4 Easy Ways To Improve Your Financial Literacy

Financial literacy is something many of us desperately need. It is obvious when you see how many people struggle to manage their personal finances, control debt or try to understand their investments. Fortunately, there are ways to learn what you need to do to be more successful, whether you want to pay off debt or save more for retirement. Here are four ways you can improve your financial literacy.

Start Reading

We’re not going to tell you to pick up the book by a guru on a late-night TV show selling get-rich-quick-schemes. Instead, start reading magazines and newspapers geared toward business owners, the wealthy, and those who obviously want to know more about money. The financial section of your favourite newspaper is a good place to look, too.

If you need to save money, frugal living blogs are invaluable. The financial news or “money” tab on many news websites is another good resource. The more sources you can access, the better rounded your financial education will be.

Understand the Difference between Assets and Liabilities

Assets are things that hold value or go up in value. Liabilities are things that cost you money or go down in value. Don’t buy furniture, a car or other items that go down in value and call it an investment, unless it’s an antique or a collectible.

If you only have so much money, invest in assets like your retirement pension plan, your emergency fund or classes that increase your employment opportunities. If you have a choice between a holiday and finance courses, pay for the finance course. You’ll learn how to manage money better, get more from your investments or reduce the fees you’re paying for various services. If you don’t know where to start, you can look here for courses where you’ll find over a thousand different options to consider.
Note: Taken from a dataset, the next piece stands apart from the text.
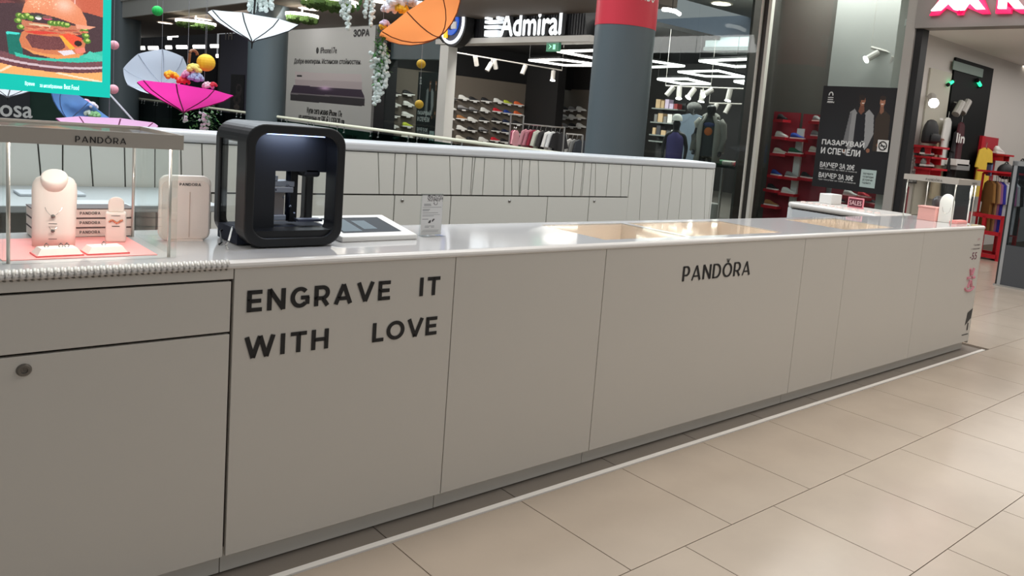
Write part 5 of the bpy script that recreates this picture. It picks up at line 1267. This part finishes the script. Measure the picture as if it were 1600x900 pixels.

Such knowledge pays off over a lifetime, whereas a nice holiday in France may give you a few pleasant memories. Then there’s the fact that if you turn your financial situation around, you’ll be able to afford more trips without worrying when the bills come due.

Using a financial calculator

Use Financial Management Tools

A good way to learn about money is to start managing it yourself. Whether you use installed software on your computer, an app on your phone or a website that links to all of your financial accounts, you’ll start to learn a lot by putting together a real-time picture of your finances.

How much money do you really have in savings? How much are you spending per month in every major category? What is the rate of return on your investments, and what are you paying in interest on your credit cards? A side benefit of collecting all of the financial information in one place is that you gain better control over your money. You’re less likely to pay bills late when all the accounts are linked and you can pay bills at the touch of a button.

The reporting functions let you know when bills come due so that you can arrange to pay them without going into debt, and it becomes easier to move money to savings accounts of various types. If your financial management software lacks these built-in tools, you can buy a financial calculator or search for websites that can do this number-crunching for you.

You can run reports to see how much you’re spending on frivolous or expensive categories; then you have the hard data to better control your spending. How much did you really spend on those regular little splurges? What does this liability really cost you per year?
Many of these tools let you run the numbers to see how much you could save by prepaying a mortgage or driving your car another couple of years. Or, you’ll learn how much more you pay in interest over the life of the loan if you opt for that slightly lower monthly payment.

A group of friends

Leverage Your Network

Reading, self-education, and a few classes may not be enough for your situation. However, this will lay the foundation for making wise decisions when you do need to consult with an expert. When you need to consult with a certified financial advisor or tax accountant, leverage your network to get recommendations.

However, it is a mistake to think that you are obligated to put your financial future in the hands of a friend or a stranger because they were recommended by someone you care about. Always vet experts before you take their advice.

However, if you can find a business mentor or financial advisor that has a good reputation, utilise their knowledge. You may find a wealth of information available in casual conversations.

Conclusion

Having a better understanding of personal finances can make the difference between swimming in debt and living one month to the next to thriving and being able to reach financial independence.